## Material for this task

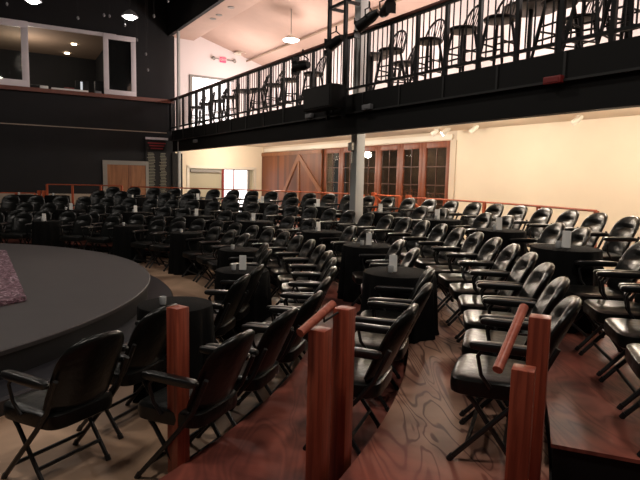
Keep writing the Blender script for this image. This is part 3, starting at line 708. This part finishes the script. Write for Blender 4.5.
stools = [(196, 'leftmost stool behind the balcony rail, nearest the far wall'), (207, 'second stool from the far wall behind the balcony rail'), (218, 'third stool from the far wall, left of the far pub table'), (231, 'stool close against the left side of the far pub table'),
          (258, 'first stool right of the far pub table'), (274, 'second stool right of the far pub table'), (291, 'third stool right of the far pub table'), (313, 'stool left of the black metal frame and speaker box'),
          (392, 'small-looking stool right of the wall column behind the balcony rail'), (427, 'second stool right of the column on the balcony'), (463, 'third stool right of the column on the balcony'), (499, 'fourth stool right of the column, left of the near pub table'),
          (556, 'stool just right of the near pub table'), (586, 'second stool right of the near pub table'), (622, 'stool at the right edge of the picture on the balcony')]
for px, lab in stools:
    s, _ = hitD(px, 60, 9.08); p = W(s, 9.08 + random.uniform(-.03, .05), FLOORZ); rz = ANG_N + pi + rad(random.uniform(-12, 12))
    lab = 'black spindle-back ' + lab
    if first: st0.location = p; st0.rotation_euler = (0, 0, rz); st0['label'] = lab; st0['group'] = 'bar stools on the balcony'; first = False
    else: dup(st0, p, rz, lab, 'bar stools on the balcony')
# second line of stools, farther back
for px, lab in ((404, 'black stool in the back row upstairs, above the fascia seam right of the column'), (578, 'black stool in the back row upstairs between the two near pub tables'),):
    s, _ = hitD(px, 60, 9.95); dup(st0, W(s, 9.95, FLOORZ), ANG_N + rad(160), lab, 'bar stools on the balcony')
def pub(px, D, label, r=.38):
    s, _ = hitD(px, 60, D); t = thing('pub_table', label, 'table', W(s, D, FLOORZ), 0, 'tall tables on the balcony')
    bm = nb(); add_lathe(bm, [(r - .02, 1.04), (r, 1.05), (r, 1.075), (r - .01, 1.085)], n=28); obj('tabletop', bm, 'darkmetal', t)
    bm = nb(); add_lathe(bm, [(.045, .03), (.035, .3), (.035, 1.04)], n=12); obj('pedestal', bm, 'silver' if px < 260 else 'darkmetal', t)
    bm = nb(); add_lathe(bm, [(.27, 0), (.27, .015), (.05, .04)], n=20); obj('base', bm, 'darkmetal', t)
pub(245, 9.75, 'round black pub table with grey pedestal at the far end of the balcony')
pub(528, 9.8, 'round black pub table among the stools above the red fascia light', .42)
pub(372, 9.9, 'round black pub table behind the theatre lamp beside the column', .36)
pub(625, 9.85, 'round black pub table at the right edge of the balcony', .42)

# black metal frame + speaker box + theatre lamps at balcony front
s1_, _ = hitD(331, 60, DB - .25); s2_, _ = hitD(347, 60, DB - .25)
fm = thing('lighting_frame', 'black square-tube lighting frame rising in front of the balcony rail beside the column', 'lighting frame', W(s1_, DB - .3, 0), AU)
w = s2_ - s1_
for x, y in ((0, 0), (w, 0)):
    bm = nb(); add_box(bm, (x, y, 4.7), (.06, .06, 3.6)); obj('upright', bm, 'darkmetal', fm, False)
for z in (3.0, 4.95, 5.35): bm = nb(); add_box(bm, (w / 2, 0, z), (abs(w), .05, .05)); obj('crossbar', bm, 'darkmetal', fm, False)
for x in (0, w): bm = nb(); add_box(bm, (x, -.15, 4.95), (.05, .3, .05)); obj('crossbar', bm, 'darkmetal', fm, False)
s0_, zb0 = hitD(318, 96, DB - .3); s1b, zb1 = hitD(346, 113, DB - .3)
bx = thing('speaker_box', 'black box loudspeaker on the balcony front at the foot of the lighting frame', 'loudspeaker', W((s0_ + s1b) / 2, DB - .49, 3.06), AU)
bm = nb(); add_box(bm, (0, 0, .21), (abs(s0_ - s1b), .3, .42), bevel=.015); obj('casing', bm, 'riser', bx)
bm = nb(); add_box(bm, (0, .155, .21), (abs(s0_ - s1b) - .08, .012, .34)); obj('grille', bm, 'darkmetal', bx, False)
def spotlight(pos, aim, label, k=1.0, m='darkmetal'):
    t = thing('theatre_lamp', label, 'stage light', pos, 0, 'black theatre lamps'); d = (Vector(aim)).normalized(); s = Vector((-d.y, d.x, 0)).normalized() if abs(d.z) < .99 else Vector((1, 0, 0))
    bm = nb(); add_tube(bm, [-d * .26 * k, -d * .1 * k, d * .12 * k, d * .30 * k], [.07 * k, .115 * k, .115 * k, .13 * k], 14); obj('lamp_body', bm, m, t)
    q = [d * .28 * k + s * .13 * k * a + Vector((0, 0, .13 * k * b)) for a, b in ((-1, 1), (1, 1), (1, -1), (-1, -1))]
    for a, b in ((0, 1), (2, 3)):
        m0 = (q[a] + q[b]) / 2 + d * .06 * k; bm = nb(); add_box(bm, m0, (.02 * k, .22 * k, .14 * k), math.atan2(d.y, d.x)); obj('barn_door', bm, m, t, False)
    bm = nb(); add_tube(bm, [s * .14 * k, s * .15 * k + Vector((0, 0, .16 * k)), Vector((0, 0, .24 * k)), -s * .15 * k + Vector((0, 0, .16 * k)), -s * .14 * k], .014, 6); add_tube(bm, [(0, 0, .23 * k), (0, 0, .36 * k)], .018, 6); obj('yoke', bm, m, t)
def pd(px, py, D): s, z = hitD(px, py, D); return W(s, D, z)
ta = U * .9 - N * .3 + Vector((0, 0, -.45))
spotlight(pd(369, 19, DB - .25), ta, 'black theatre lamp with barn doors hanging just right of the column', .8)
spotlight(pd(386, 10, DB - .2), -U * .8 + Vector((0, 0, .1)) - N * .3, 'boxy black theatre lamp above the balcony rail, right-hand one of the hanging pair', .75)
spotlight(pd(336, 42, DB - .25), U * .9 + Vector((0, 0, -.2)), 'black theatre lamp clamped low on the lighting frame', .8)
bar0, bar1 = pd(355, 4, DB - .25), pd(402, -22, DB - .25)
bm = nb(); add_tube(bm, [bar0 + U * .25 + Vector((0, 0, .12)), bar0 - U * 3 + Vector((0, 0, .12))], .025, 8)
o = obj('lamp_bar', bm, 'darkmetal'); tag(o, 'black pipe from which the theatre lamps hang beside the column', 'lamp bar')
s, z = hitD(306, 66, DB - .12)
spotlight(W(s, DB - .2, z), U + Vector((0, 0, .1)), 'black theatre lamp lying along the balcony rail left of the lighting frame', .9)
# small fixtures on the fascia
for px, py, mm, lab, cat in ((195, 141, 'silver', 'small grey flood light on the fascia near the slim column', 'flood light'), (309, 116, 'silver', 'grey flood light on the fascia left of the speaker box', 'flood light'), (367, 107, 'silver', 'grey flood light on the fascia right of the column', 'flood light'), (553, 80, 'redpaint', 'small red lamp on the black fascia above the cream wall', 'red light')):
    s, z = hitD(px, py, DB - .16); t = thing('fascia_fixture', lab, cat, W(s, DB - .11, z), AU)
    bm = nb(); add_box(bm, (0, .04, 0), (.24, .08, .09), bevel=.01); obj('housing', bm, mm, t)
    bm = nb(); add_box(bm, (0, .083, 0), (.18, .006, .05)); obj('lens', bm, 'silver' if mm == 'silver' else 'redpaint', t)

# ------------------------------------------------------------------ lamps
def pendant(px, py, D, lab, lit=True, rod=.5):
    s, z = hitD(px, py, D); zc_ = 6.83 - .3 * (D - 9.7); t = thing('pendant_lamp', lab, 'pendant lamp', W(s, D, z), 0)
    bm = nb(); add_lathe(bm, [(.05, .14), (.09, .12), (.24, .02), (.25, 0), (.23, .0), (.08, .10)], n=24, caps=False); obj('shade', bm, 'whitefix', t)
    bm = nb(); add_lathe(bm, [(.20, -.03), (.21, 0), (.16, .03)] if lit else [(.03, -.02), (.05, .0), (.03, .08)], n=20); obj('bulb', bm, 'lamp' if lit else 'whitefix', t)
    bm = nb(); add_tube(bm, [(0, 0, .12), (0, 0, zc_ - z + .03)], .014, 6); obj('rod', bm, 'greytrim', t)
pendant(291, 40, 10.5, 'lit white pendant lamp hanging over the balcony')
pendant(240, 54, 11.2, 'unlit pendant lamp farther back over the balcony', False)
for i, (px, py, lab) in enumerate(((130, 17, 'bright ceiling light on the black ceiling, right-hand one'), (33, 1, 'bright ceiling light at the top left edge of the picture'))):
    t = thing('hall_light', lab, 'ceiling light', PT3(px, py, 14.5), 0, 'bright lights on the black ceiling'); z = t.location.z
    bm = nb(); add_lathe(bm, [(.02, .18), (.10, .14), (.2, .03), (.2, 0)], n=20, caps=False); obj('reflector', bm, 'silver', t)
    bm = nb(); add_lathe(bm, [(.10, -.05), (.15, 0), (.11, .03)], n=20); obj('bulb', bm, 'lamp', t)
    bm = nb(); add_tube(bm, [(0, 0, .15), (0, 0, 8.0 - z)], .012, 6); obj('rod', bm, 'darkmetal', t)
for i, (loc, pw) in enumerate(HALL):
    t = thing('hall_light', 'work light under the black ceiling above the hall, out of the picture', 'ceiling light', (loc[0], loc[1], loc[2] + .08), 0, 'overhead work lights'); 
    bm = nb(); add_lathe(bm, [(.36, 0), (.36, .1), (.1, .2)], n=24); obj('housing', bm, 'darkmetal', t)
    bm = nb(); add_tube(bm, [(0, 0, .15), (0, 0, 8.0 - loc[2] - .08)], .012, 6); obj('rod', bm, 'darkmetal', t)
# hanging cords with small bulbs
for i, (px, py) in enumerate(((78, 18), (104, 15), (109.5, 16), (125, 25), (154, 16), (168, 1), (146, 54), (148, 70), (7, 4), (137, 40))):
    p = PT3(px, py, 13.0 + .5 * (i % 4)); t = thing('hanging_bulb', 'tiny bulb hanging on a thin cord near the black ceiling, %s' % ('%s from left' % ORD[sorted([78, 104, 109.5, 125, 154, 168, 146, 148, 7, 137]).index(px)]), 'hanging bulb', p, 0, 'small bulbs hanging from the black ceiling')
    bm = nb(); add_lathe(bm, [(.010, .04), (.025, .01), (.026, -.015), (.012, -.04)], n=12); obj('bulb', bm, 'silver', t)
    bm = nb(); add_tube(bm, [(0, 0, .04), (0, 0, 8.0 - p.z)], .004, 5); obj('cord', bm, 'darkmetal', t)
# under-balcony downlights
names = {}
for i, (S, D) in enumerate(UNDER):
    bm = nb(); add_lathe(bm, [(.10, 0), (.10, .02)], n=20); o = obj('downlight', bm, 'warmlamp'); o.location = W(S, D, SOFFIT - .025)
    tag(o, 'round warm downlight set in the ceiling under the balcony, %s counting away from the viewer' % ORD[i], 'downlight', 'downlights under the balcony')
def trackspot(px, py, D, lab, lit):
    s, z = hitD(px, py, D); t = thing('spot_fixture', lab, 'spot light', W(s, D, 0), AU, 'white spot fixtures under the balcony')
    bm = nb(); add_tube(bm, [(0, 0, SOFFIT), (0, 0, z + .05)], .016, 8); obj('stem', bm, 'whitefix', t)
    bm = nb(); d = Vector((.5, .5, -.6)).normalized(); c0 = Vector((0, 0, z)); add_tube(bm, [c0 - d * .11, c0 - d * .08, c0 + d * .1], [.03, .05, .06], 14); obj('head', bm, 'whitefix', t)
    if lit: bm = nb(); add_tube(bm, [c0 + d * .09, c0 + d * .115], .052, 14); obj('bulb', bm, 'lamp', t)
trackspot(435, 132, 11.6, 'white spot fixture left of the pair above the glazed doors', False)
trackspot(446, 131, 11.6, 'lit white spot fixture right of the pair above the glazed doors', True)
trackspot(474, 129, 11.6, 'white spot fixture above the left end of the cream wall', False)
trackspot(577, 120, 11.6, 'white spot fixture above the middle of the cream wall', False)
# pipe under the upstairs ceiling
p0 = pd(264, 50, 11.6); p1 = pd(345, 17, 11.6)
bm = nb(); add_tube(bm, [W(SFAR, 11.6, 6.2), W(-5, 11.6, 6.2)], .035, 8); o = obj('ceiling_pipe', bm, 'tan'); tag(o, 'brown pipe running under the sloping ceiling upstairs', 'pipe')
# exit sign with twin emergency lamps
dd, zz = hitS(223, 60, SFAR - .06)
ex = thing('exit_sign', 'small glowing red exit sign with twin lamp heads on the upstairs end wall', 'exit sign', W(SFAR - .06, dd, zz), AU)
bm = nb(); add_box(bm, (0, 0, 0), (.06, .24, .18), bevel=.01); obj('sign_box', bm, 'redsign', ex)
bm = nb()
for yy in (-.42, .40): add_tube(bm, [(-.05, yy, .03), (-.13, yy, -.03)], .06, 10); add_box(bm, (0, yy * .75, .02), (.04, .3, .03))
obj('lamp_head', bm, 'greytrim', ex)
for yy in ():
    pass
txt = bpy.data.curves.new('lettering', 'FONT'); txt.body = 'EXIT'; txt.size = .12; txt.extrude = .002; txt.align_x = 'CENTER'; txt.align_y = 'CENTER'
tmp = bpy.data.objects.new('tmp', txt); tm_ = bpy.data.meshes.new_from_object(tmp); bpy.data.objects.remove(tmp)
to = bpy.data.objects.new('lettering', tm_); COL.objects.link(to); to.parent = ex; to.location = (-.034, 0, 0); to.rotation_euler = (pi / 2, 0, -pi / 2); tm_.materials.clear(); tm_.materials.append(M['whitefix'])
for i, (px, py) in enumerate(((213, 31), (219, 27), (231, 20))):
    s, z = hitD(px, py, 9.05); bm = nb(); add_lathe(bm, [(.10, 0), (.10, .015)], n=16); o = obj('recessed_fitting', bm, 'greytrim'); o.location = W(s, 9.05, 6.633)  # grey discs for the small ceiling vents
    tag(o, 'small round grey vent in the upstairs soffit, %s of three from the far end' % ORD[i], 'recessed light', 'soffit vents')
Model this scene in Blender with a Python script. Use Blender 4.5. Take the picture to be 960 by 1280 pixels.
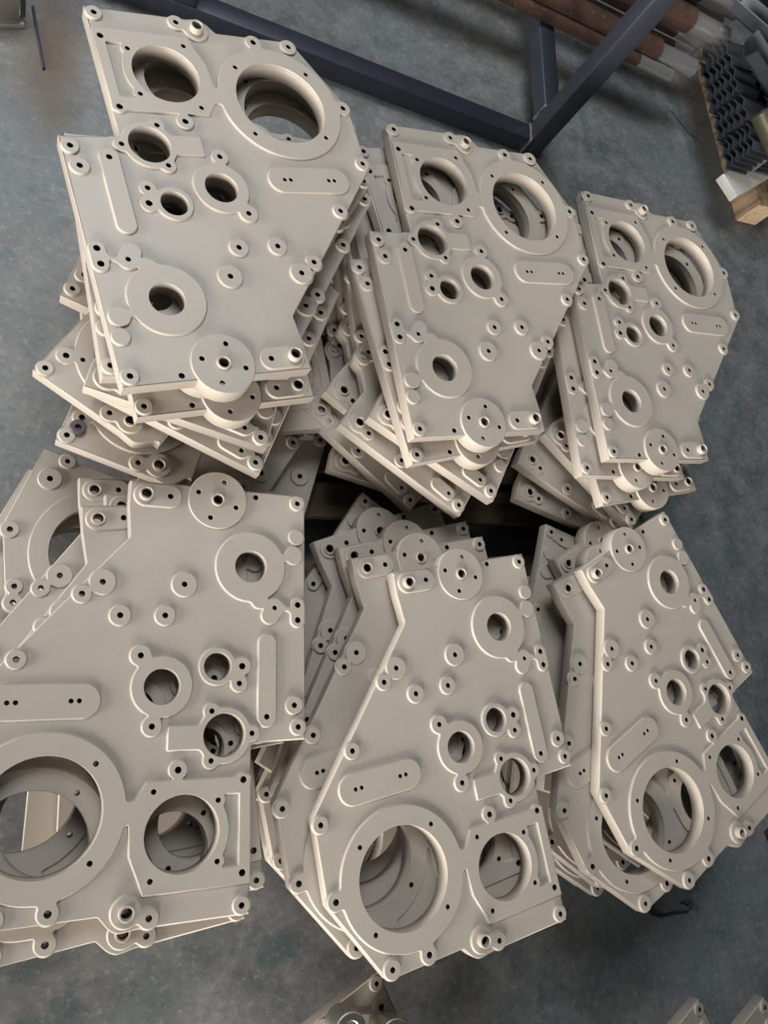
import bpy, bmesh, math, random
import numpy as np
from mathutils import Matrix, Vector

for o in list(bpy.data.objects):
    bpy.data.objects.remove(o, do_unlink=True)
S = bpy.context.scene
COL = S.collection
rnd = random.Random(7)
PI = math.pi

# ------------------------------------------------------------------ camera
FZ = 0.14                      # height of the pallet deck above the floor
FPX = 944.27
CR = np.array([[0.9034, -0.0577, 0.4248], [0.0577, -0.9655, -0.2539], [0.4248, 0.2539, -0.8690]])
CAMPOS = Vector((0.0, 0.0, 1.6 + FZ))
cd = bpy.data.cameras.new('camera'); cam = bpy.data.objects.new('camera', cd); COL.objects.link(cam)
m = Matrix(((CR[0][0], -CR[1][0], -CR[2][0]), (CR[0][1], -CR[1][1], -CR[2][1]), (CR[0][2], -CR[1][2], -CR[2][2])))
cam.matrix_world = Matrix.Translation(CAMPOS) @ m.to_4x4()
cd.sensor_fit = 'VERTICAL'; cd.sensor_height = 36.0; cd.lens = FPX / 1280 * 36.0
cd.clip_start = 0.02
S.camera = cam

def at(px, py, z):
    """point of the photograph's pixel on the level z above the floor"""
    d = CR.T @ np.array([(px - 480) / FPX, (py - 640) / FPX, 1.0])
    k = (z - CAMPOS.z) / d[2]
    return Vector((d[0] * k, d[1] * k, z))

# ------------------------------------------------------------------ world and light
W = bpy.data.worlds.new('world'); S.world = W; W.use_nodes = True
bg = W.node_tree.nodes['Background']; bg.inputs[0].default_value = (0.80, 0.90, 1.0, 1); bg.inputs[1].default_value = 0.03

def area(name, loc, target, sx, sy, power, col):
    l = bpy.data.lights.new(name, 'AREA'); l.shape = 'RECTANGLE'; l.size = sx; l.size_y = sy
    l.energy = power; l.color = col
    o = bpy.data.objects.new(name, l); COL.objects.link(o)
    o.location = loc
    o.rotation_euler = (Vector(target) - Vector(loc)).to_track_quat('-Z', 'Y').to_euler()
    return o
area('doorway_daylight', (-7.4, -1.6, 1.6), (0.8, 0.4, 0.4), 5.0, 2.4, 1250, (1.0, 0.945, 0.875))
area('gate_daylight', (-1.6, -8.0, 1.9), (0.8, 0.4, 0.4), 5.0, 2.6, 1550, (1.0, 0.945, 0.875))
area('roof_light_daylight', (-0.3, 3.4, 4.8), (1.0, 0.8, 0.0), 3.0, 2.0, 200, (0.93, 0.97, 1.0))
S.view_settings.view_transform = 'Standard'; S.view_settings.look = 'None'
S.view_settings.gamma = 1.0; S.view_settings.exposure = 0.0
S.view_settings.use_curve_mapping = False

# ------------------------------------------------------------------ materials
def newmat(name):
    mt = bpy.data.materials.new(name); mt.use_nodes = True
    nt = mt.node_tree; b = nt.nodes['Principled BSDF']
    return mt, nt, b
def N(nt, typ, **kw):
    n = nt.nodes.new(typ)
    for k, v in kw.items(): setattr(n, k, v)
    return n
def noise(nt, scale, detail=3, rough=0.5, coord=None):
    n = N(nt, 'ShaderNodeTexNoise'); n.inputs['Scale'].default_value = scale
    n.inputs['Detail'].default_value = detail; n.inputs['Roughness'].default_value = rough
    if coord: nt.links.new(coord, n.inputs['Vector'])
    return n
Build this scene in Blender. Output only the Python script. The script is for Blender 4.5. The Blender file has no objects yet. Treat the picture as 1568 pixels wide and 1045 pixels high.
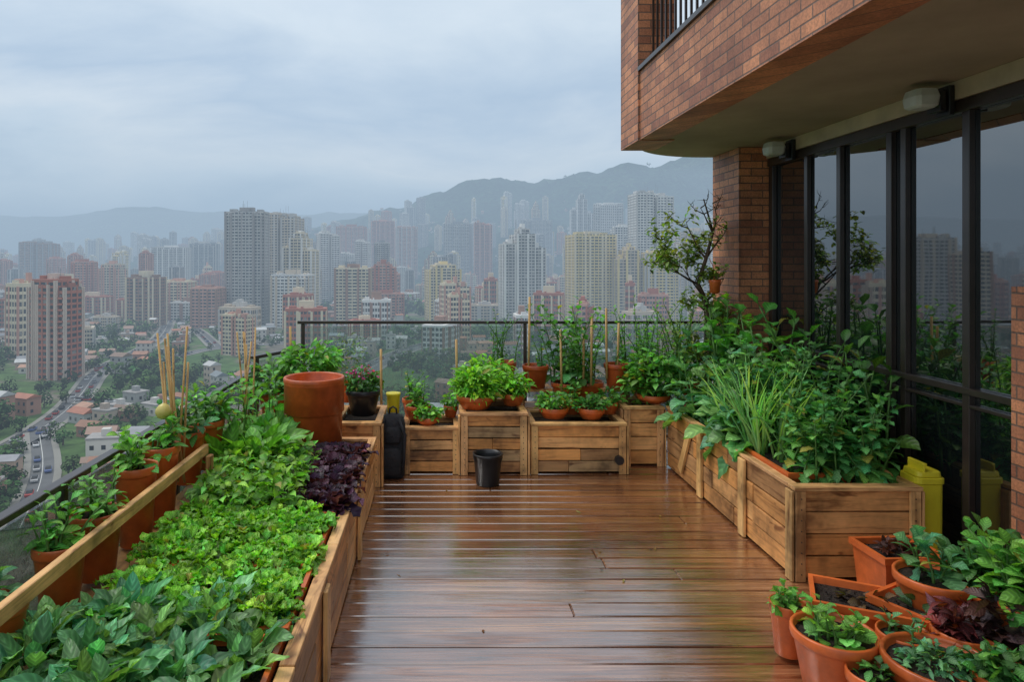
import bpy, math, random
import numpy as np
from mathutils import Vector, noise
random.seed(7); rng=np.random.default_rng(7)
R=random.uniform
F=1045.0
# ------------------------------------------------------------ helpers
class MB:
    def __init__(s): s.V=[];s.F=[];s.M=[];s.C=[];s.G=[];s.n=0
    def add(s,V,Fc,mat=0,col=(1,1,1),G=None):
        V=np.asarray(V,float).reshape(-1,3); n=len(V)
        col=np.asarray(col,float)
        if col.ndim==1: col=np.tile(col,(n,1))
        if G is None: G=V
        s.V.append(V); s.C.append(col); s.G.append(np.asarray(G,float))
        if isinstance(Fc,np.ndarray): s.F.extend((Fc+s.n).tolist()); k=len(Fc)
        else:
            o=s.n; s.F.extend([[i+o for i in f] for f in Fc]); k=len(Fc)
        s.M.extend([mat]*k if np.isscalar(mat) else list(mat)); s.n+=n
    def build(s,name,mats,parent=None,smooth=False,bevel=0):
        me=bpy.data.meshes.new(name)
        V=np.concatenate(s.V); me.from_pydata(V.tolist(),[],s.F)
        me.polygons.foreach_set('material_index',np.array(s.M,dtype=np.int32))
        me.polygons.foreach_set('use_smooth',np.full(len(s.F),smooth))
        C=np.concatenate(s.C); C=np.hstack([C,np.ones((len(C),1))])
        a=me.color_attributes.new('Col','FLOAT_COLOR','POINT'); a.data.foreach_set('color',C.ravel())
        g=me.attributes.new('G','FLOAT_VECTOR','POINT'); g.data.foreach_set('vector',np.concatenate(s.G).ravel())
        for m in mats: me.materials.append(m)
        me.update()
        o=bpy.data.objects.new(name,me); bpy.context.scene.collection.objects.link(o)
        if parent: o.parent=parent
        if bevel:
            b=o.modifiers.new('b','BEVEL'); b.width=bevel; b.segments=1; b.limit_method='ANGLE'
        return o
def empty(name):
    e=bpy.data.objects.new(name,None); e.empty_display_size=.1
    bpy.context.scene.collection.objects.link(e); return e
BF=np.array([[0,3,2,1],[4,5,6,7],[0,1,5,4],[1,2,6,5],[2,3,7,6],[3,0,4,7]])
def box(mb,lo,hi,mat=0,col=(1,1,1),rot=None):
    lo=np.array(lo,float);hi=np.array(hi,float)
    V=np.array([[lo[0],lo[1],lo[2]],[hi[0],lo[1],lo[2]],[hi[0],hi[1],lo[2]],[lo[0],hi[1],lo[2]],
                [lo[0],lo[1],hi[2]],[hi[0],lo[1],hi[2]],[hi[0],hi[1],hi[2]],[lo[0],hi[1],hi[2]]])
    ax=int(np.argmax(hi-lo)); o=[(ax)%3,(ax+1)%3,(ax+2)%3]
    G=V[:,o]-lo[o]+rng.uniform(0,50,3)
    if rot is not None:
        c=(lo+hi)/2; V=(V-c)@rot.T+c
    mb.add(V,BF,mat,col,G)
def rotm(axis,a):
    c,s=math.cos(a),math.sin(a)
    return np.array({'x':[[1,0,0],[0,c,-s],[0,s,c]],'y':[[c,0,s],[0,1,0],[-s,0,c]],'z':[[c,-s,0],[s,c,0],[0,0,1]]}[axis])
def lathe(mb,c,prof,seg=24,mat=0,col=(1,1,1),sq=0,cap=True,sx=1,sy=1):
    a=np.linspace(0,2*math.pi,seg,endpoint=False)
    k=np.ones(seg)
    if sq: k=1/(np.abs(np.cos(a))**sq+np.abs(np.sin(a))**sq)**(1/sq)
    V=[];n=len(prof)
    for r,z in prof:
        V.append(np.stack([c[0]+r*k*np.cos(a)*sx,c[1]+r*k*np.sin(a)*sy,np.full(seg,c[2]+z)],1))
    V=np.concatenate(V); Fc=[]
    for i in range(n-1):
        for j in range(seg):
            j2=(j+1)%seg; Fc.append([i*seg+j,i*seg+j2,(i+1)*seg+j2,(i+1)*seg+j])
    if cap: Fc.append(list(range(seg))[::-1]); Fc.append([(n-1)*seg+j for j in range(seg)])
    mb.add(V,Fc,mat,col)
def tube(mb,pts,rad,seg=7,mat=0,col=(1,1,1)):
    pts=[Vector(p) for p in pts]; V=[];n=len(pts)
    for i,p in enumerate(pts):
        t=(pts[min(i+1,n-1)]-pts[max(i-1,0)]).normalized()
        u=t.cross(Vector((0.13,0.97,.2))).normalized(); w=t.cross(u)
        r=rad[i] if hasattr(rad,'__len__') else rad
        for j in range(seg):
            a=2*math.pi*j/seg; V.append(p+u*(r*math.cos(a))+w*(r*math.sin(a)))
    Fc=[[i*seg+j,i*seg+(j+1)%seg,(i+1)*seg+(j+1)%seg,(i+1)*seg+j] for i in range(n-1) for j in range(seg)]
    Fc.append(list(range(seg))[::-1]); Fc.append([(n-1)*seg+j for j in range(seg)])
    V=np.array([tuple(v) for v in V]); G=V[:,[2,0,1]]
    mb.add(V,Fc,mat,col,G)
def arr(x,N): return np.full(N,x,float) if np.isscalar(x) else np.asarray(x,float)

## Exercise
Skip all pictures and retype only the stretch from the line that holds "Model this scene" through the line that holds "S.camera = cam", exactly as written.

## Exercise result
Model this scene in Blender with a Python script. Use Blender 4.5. Take the picture to be 960 by 1280 pixels.
import bpy, bmesh, math, random
import numpy as np
from mathutils import Matrix, Vector

for o in list(bpy.data.objects):
    bpy.data.objects.remove(o, do_unlink=True)
S = bpy.context.scene
COL = S.collection
rnd = random.Random(7)
PI = math.pi

# ------------------------------------------------------------------ camera
FZ = 0.14                      # height of the pallet deck above the floor
FPX = 944.27
CR = np.array([[0.9034, -0.0577, 0.4248], [0.0577, -0.9655, -0.2539], [0.4248, 0.2539, -0.8690]])
CAMPOS = Vector((0.0, 0.0, 1.6 + FZ))
cd = bpy.data.cameras.new('camera'); cam = bpy.data.objects.new('camera', cd); COL.objects.link(cam)
m = Matrix(((CR[0][0], -CR[1][0], -CR[2][0]), (CR[0][1], -CR[1][1], -CR[2][1]), (CR[0][2], -CR[1][2], -CR[2][2])))
cam.matrix_world = Matrix.Translation(CAMPOS) @ m.to_4x4()
cd.sensor_fit = 'VERTICAL'; cd.sensor_height = 36.0; cd.lens = FPX / 1280 * 36.0
cd.clip_start = 0.02
S.camera = cam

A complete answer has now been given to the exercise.